Facebook and the liberal arts curriculum reveal a diminished, reductive America

facebook_gender_optionsFacebook’s decision to add something like 50 new gender identification categories to its “about me” section caused a small flurry of interest in the news and in social media.  Progressives embraced the change because it’s a step towards ending the stultifying limitations of male and female.  Conservatives were upset by the change because they believe that, while human sexuality is variable, those stultifying limitations of male and female are necessary ingredients for a functioning society.  Engineers noted that Facebook put the new system in place primarily to make for more targeted, and therefore more profitable, advertising.

Within a few days of reading about Facebook’s gender re-identification scheme, my daughter asked me what I thought of Bowdoin as a possible college for her.  I’ve never been to Bowdoin and I’ve only met one person who has.  Back in the early 1980s, one of my less-appealing UC Berkeley classmates had transferred out of Bowdoin, saying it was claustrophobic.    Still, when I heard the word “Bowdoin,” I thought to myself, “You know, I was just reading about Bowdoin lately….”

It turns out that I was reading about Bowdoin almost a year ago, when a 355-page report came out detailing exactly what a modern liberal-arts curriculum looks like.  Although the report focuses on Bowdoin, I suspect it would apply equally well to all other high-end American colleges and universities.  It’s decidedly Leftist in outlook, of course, but that was to be expected.  What Bowdoin also is, though, is reductive.  It doesn’t look at big things; it looks at microscopically small things:

The report documents an increasingly fractured academy that has no common curriculum and in which so-called identity studies take priority over a study of the West.
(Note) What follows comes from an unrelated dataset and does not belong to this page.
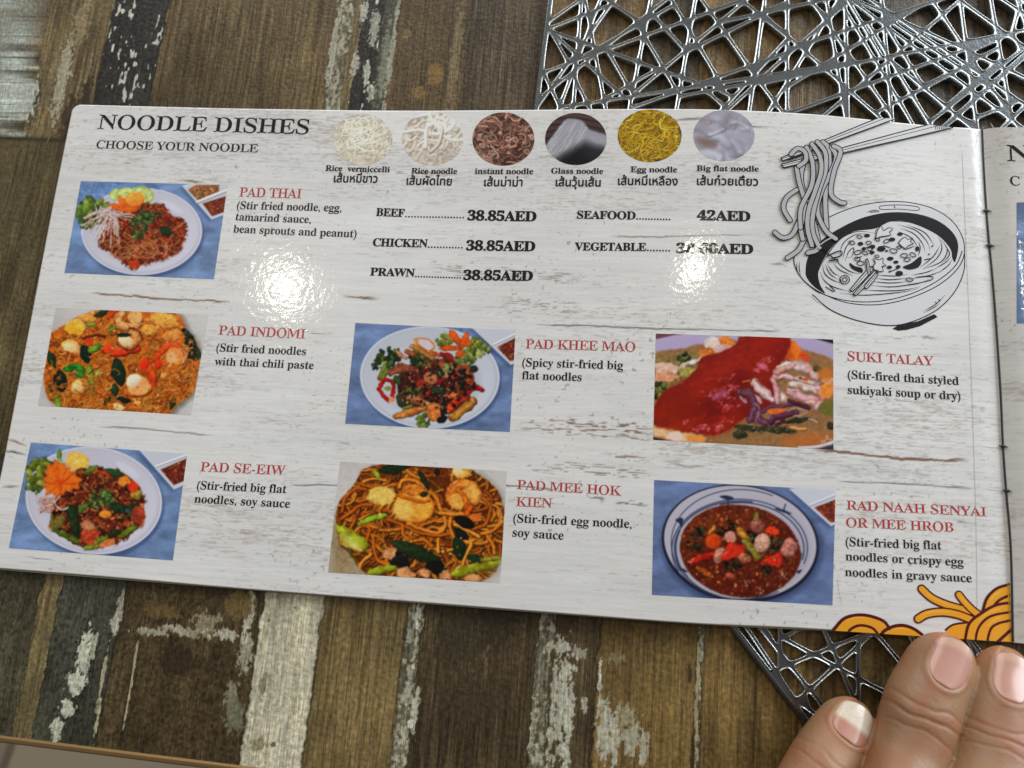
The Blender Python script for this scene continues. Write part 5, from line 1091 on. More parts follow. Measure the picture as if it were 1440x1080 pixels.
# ---- suki talay
c = Cv(1440, 943, (150, 112, 70), seed=31); c.clouds(.12, 90, 4)
c.poly([(40, 30), (1440, 30), (1440, 280), (1250, 200), (1000, 130), (700, 100), (400, 130), (200, 180), (40, 220)], (178, 164, 196), soft=8, hi=.05); c.poly([(40, 40), (360, 48), (200, 66), (40, 100)], (110, 60, 70), soft=4); c.poly([(1200, 80), (1440, 80), (1440, 150)], (30, 26, 36), soft=4)
c.poly([(40, 190), (300, 170), (500, 130), (700, 120), (1100, 140), (1290, 230), (1440, 330), (1440, 840), (1200, 900), (500, 850), (40, 780)], (146, 110, 76), soft=10, tex=.15)
c.poly([(40, 230), (420, 170), (380, 260), (260, 420), (40, 560)], (140, 116, 76), tex=.3, soft=10); c.herb(290, 240, 60, DGREEN, 16); c.herb(90, 470, 80, [(110, 116, 52), (70, 84, 44), (50, 66, 44), (150, 150, 80)], 30); c.ell(150, 310, 90, 50, (222, 186, 166), .1, jag=.15, tex=.2, rim=.2); c.ell(130, 370, 100, 34, (206, 150, 120), jag=.2, tex=.2); c.stroke([(240, 310), (330, 270), (410, 240)], 44, (232, 222, 210)); c.ell(300, 340, 60, 40, (170, 156, 86), jag=.2, tex=.3)
c.ell(490, 125, 62, 46, (226, 206, 196), jag=.12, tex=.15); c.ell(560, 170, 76, 40, (214, 176, 170), -.3, jag=.12, tex=.2); c.ell(590, 110, 60, 30, (222, 130, 60), .4, tex=.3); c.ell(450, 200, 60, 40, (196, 120, 60), tex=.3)
c.poly([(1020, 120), (1080, 115), (1160, 190), (1180, 290), (1080, 250), (1000, 240)], (222, 122, 42), smooth=True, tex=.2, soft=5); c.ell(1150, 240, 36, 60, (206, 88, 44), tex=.2, soft=6)
c.poly([(720, 70), (1030, 80), (1045, 180), (1000, 260), (950, 330), (920, 420), (950, 560), (800, 640), (700, 690), (600, 760), (480, 800), (330, 780), (200, 750), (60, 730), (60, 600), (110, 500), (250, 420), (360, 330), (400, 250), (520, 200), (640, 150)], (124, 28, 17), smooth=True, soft=7, tex=.06, n=4)
for (x_, y_, rx, ry, cl) in ((860, 150, 150, 80, (158, 40, 22)), (720, 260, 200, 90, (150, 40, 24)), (520, 360, 170, 80, (156, 46, 26)), (300, 520, 170, 80, (150, 44, 24)), (420, 640, 220, 70, (112, 20, 14)), (660, 420, 120, 60, (108, 20, 16)), (160, 640, 100, 70, (164, 58, 28)), (560, 720, 130, 40, (160, 52, 28)), (980, 200, 60, 90, (120, 24, 16)), (250, 730, 160, 30, (176, 74, 34))): c.ell(x_, y_, rx, ry, cl, -.4, soft=60, al=.75, jag=.15)
for k in range(120): x_, y_ = c.rnd([(720, 90), (1000, 100), (900, 400), (650, 640), (480, 780), (100, 720), (120, 520), (400, 270)]); c.ell(x_, y_, c.r.uniform(8, 34), c.r.uniform(3, 9), c.r.choice([(176, 62, 40), (96, 16, 12), (168, 50, 32)]), c.r.uniform(-.8, .1), soft=7, al=.45)
c.poly([(860, 240), (960, 250), (940, 330), (900, 420), (820, 440), (760, 380)], (140, 42, 24), soft=30, al=.7); c.poly([(120, 520), (300, 440), (420, 600), (300, 700), (120, 680)], (128, 34, 17), soft=50, al=.7)
for (x_, y_, n_, sp) in ((560, 510, 40, 90), (640, 450, 22, 50), (600, 590, 26, 50), (840, 300, 26, 50), (400, 745, 36, 60), (520, 740, 20, 44), (290, 700, 12, 24), (590, 390, 14, 60), (900, 260, 14, 60), (610, 690, 10, 40), (440, 500, 10, 50), (480, 640, 6, 200)):
    for _ in range(n_): c.ell(x_ + c.r.gauss(0, sp * .55), y_ + c.r.gauss(0, sp * .32), c.r.uniform(5, 16), c.r.uniform(3, 7), c.r.choice([(206, 110, 130), (190, 84, 96), (222, 150, 160), (170, 60, 56)]), c.r.uniform(-1, .3), n=8, jag=.2, al=.75, soft=3)
c.ell(540, 510, 66, 30, (172, 96, 126), -.3, al=.7, soft=14); c.ell(850, 300, 40, 24, (206, 120, 140), .4, al=.8, soft=8)
SQ = [(232, 196, 194), (224, 172, 178), (240, 214, 206), (214, 150, 160)]
for q, w_ in (([(790, 410), (840, 470), (920, 540)], 70), ([(930, 400), (1000, 360), (1080, 390)], 60), ([(960, 330), (1040, 290), (1120, 280)], 76), ([(1100, 300), (1200, 320), (1250, 380)], 76), ([(960, 460), (1000, 520), (1030, 540)], 76), ([(1060, 430), (1160, 450), (1270, 470)], 60), ([(1050, 490), (1150, 520), (1260, 540)], 60), ([(1100, 390), (1180, 410), (1260, 430)], 50), ([(930, 400), (960, 480), (960, 560)], 50), ([(1180, 560), (1260, 570)], 60), ([(1250, 430), (1290, 520), (1240, 600)], 56), ([(790, 510), (840, 560)], 46)): c.stroke(q, w_, c.r.choice(SQ), lo=.42, hi=.25)
for q, w_ in (([(980, 380), (1020, 360), (1080, 380)], 16), ([(950, 300), (1050, 270)], 14), ([(1040, 470), (1120, 480)], 10), ([(800, 420), (860, 500)], 12), ([(1090, 420), (1260, 455)], 12)): c.stroke(q, w_, (246, 228, 224), al=.8, lo=.2)
c.ell(1165, 395, 24, 10, (206, 70, 60)); c.ell(1130, 388, 14, 8, (70, 56, 50)); c.stroke([(760, 400), (720, 420)], 20, (206, 100, 44))
for q, w_, cl in (([(690, 480), (750, 490), (790, 560), (780, 640), (760, 690)], 60, (134, 92, 122)), ([(700, 520), (730, 560)], 36, (196, 172, 196)), ([(790, 640), (850, 700), (930, 700)], 56, (120, 70, 96)), ([(850, 630), (920, 590), (1000, 590), (1080, 570), (1160, 580)], 30, (112, 66, 86)), ([(910, 690), (960, 655), (1020, 650), (1100, 630)], 50, (110, 62, 86)), ([(920, 700), (970, 670), (1010, 700), (960, 720)], 26, (84, 40, 62)), ([(1050, 550), (1130, 570), (1180, 600)], 30, (96, 46, 66)), ([(1030, 630), (1100, 600), (1180, 630), (1080, 670)], 10, (206, 170, 170)), ([(800, 570), (830, 610), (800, 700)], 34, (150, 106, 130))): c.stroke(q, w_, cl, lo=.5, hi=.35)
c.ell(950, 620, 70, 22, (222, 120, 60), -.1, tex=.2); c.ell(1320, 470, 50, 60, (222, 140, 70), .4, tex=.2); c.ell(1330, 400, 50, 26, (206, 150, 110), tex=.2); c.ell(1340, 600, 80, 60, (112, 106, 56), tex=.1, soft=6); c.ell(1250, 310, 40, 26, (96, 84, 50), tex=.3); c.ell(1310, 350, 60, 40, (190, 120, 60), soft=20)
for (x_, y_, L, w_, a) in ((760, 745, 240, 46, .1), (950, 760, 300, 60, .1), (690, 790, 110, 70, .2), (1110, 690, 200, 40, -.2), (1350, 730, 60, 60, 1)): c.leaf(x_, y_, L, w_, a, (56, 58, 40), vein=False)
for _ in range(50): c.ell(c.r.gauss(880, 130), c.r.gauss(755, 22), c.r.uniform(4, 14), c.r.uniform(2, 5), c.r.choice([(40, 44, 34), (110, 110, 84), (160, 150, 124)]), c.r.uniform(-.5, .5), n=7)
c.stroke([(1190, 675), (1250, 705)], 9, (240, 226, 220)); c.stroke([(1070, 745), (1160, 750)], 26, (226, 166, 100)); c.poly([(40, 730), (160, 760), (330, 780), (440, 820), (300, 850), (40, 800)], (226, 186, 146), tex=.2, soft=10); c.ell(210, 800, 60, 36, (238, 206, 190), jag=.2, soft=6); c.ell(360, 820, 70, 26, (222, 150, 80), .2, soft=8); c.ell(1180, 830, 180, 40, (196, 110, 52), -.1, soft=40, al=.7)
c.organic([(0, 200), (400, 60), (700, 40), (1100, 80), (1440, 300), (1440, 860), (1100, 900), (300, 860), (0, 780)], 16, 60, .06)
c.poly([(40, 806), (200, 845), (40, 845)], (36, 30, 40)); c.stroke([(1120, 890), (1260, 880), (1390, 840)], 24, (214, 200, 214), lo=.2); c.poly([(1230, 900), (1390, 860), (1400, 920)], (52, 46, 66))
c.stroke([(1282, 866), (1282, 836), (1300, 836), (1300, 866), (1282, 866)], 5, (196, 190, 186), n=1, lo=0, hi=0); c.stroke([(1304, 838), (1316, 826), (1316, 800), (1326, 804), (1328, 826), (1358, 826), (1356, 862), (1306, 864)], 5, (196, 190, 186), n=1, lo=0, hi=0)
photo(c, [(65, 48), (1370, 92), (1372, 903), (45, 830)], (910, 460), 5.236, 'printed close-up photo of seafood under thick red sauce')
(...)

It highlights, for example, the 36 freshmen seminars offered at Bowdoin in the fall of 2012. They are designed to teach writing and critical-thinking skills and to introduce students to the various academic departments. Some of the subjects are unsurprising: The Korean War, Great Issues in Science, Political Leadership. Others seem less conducive to critical thinking and fruitful classroom discussion: Queer Gardens, Beyond Pocahontas: Native American Stereotypes; Sexual Life of Colonialism; Modern Western Prostitutes.

Parents who send their kids to expensive colleges thinking that doing so will expand their mental horizons will discover that these $200,000+ investments do just the opposite:  they shrink young people’s view of the world and of their place in the world.  By the time you leave the four year Progressive incubator, you’ve learned that you’re not just “an American” (which is an embarrassing designator in any event).  Instead, you’re an African-Polynesian-Neutrois-with-a-economically-fostered-learning-disability.  Or perhaps you’re a white-male-hegemonic-patriarchal-chauvinist-imperalist.  Or you could be a currently bigender, but questioning, pre-transexual Hispanic from an economically marginal semi-urban upbringing.

Once upon time, the American notion of “e pluribus unum” applied, not just to the states, but to the people in the states.  The metaphor used to illustrate this union was a melting pot, in which each person’s culture and individual qualities blended to form a big, rich, satisfying whole.  By the 1970s, that “we’re all in it together” view had vanished in favor of a “tossed salad” metaphor.  We weren’t one great whole anymore, but we still at least shared the same salad bowl.

Now, however, it’s impossible to think of America in terms of any food metaphor.  Cooking inevitably involves blending and transformation towards a greater (and tasty) whole.  Our young people, however, are being taught that Americans have no relationship to each other.  We’ve been individualized into tiny little pieces, floating alone in space.  Not only is this a very sad worldview, it’s antithetical to man’s basic nature as a social animal.

I thought it was bad when I was at Berkeley, an extraordinarily cliquish school back in my day, and found that the tennis players shunned me because I didn’t play tennis, the science geeks shunned me because I was bad at science, and the dorm dwellers shunned me because I commuted.  Nowadays, though, it’s not enough even to be a tennis player or a science geek or a dorm resident.  Instead, within those subsets, the beleaguered student has to find the right variable races, genders, sexual orientations, political views, and academic interests.

America was always a big country.  The dream around the world was that you could leave behind your boring, impoverished, or even dangerous homeland (or home town), and come to a vast country where you could strive to be anything.  The whole was infinitely greater than the sum of the parts, and each part yearned to belong to that whole.  Now, though, we’re a little country.  We have a little president who exerts vast power to do teeny-weeny little things; we have a huge military that occupies itself figuring out how to be gay and women friendly; we have a Secretary of State who ignores civil wars and violent democratic revolutions in favor of bloviating about car exhaust and factory smoke; and we have an education system that is dedicated to teaching students to think small.